Pink Elephant si discosta dalla cinematografia bosniaca alla quale siamo abituati, spesso legata al recente conflitto e ai suoi effetti di lungo termine sulla società. Come mai hai scelto di non trattare direttamente il tema del conflitto e delle sue conseguenze?

Probabilmente il pubblico internazionale si aspetta ancora di vedere storie legate alla guerra nei Balcani, ma io so che qui in Bosnia le persone sono stanche di sentirne parlare. Con questo progetto voglio raccontare vicende attuali, dare un’immagine di com’è una parte del paese oggi, lasciando da parte quello che la politica continua a voler rappresentare come il vero volto della Bosnia Erzegovina.

Per quanto riguarda la scelta di lasciare da parte il cinema di guerra, credo che il pubblico bosniaco si meriti di vedere una commedia, un lavoro cinematografico che vada oltre la rappresentazione del recente conflitto. Anche in alcuni dei miei lavori precedenti ho fatto questa scelta: Mama , il lavoro con il quale mi sono diplomato alla Sarajevo Film Academy, è un cortometraggio che parla della violenza in famiglia.

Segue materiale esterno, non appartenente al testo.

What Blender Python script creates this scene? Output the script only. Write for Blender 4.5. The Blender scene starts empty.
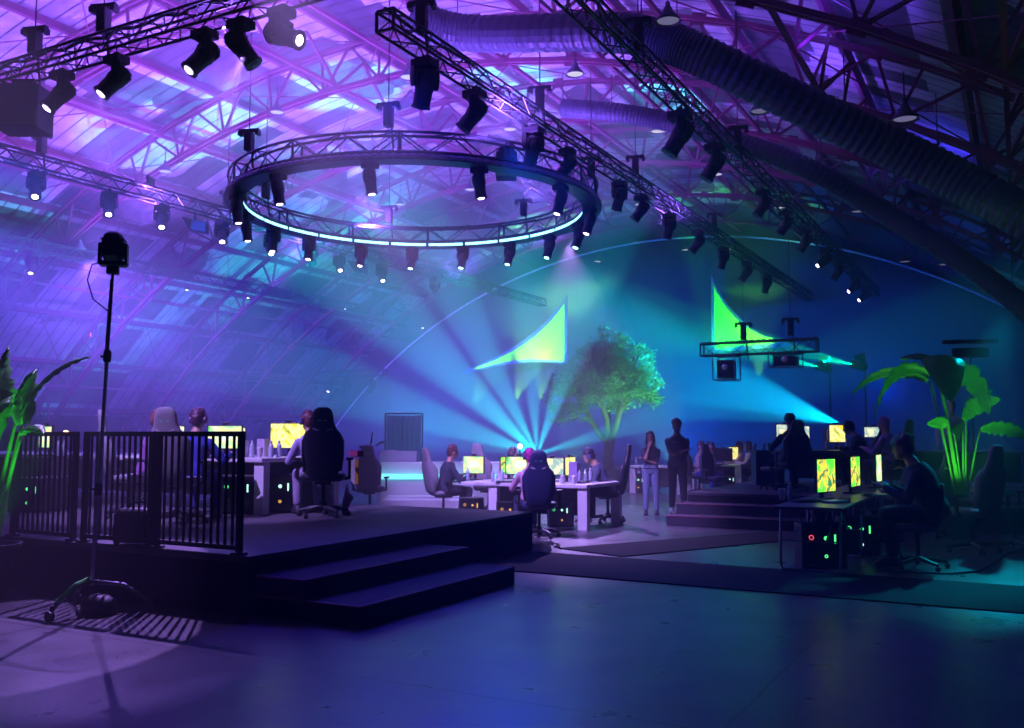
import bpy, bmesh, math, random
from mathutils import Vector, Matrix, Euler
random.seed(7)
S = bpy.context.scene
COL = S.collection
PI = math.pi
# ---------------------------------------------------------------- camera model (hall axis = +Y, metres)
F = 930.0; PITCH = math.atan(71 / 930.0); YAW = math.radians(28.6); CH = 1.55
def ray(x, y):
    a = (x - 512) / F; b = -(y - 364) / F
    X, Y, Z = a, math.cos(PITCH) - b * math.sin(PITCH), math.sin(PITCH) + b * math.cos(PITCH)
    c, s = math.cos(YAW), math.sin(YAW)
    return (X * c - Y * s, X * s + Y * c, Z)
def G(x, y, z=0.0):
    r = ray(x, y); t = (z - CH) / r[2]; return Vector((r[0] * t, r[1] * t, z))
def W(x, y, D):
    r = ray(x, y); t = D / r[1]; return Vector((r[0] * t, D, CH + r[2] * t))
def XP(x, y, X0):
    r = ray(x, y); t = X0 / r[0]; return Vector((X0, r[1] * t, CH + r[2] * t))
XC, ZC = -15.5, -16.6           # axis of the arched roof
def CYL(x, y, R):
    r = ray(x, y); a = r[0]**2 + r[2]**2; ox = -XC; oz = CH - ZC
    b = 2 * (r[0] * ox + r[2] * oz); c = ox * ox + oz * oz - R * R
    t = (-b + math.sqrt(b * b - 4 * a * c)) / (2 * a)
    return Vector((r[0] * t, r[1] * t, CH + r[2] * t))
def at(x, d, z):                # picture column x at distance d along the view, height z
    r = ray(x, 434); c, s = math.cos(YAW), math.sin(YAW)
    X = (x - 512) / F * d * 1.0
    return Vector((X * c - d * s, X * s + d * c, z))
def arc(X, R):
    return ZC + math.sqrt(R * R - (X - XC)**2)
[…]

Spero che il pubblico sarà incuriosito da questo film che tratta un argomento insolito. La Bosnia è vittima dell’immagine con la quale viene abitualmente presentata, che non trova riscontro nella realtà del paese stesso e non rende giustizia alla sua complessità. Penso che una storia così leggera e a tratti comica possa aiutare il pubblico a considerare la Bosnia in un altro modo. Oltre a non trattare il tema del conflitto, ho voluto lasciare fuori anche temi spesso abusati come le differenze religiose ed altri elementi che vengono usati dalla politica e dai media per alimentare il discorso nazionalista. La pervasività di questi temi finisce col determinare un effetto di contagio, perché anche chi non condivide una visione nazionalista ne viene alla fine talmente circondato che non ne può rimanere immune. E io penso che con il porno possiamo vincere questa visione stereotipata.

La pornografia è un tabù, nella Bosnia di oggi? Quanto ha a che vedere con il processo di ri-tradizionalizzazione della società?

Pink Elephant parla della vicende di una famiglia bosniaca. La mia idea qui non è di fare generalizzazioni, ma di rappresentare una fra le tante famiglie borghesi che vivono oggi a Sarajevo. Anche per questo la famiglia rappresentata nel corto non avrà alcuna caratterizzazione che permetta di identificarla come famiglia appartenente a uno specifico gruppo etnico o religioso. Non è mia intenzione che quanto emerge dalla storia che vedrete si applichi, o dica qualcosa di generalmente applicabile all’intero paese nel quale il film è ambientato. Io parlo di una famiglia in particolare, e parto dal presupposto che ciascuno di noi sia diverso, anche all’interno della stessa famiglia.

Hai iniziato la tua carriera di regista a Sarajevo e ora lavori a Roma. Potendo mettere a confronto queste due realtà, come sta il cinema bosniaco?

Qualche mese fa stavo discutendo con un amico che lavora per il ministero dei Beni Culturali a Roma, e che si occupa di cinema. Quando gli ho chiesto quanti film si girino in Italia in un anno, lui ha risposto: “Più di cento”. In Bosnia se ne fanno uno o due. Questa è la differenza principale. Purtroppo con la politica che abbiamo tutto è molto difficile, e per questo ogni sostegno da fuori per questo piccolo, meraviglioso paese, è benvenuto e quanto mai necessario. Abbiamo bisogno del sostegno di istituzioni da fuori, anche se a livello locale ci sono iniziative ed energie positive in grado di dare vita a iniziative notevoli: proprio nei giorni scorsi si è tenuto il Sarajevo Film Festival, che è un’occasione enorme per chi lavora nel cinema nel nostro paese. Ora ho quest’opportunità di realizzare un film a Roma con attori bosniaci, per me è una grande sfida e un’opportunità di mettere in relazione questi due contesti.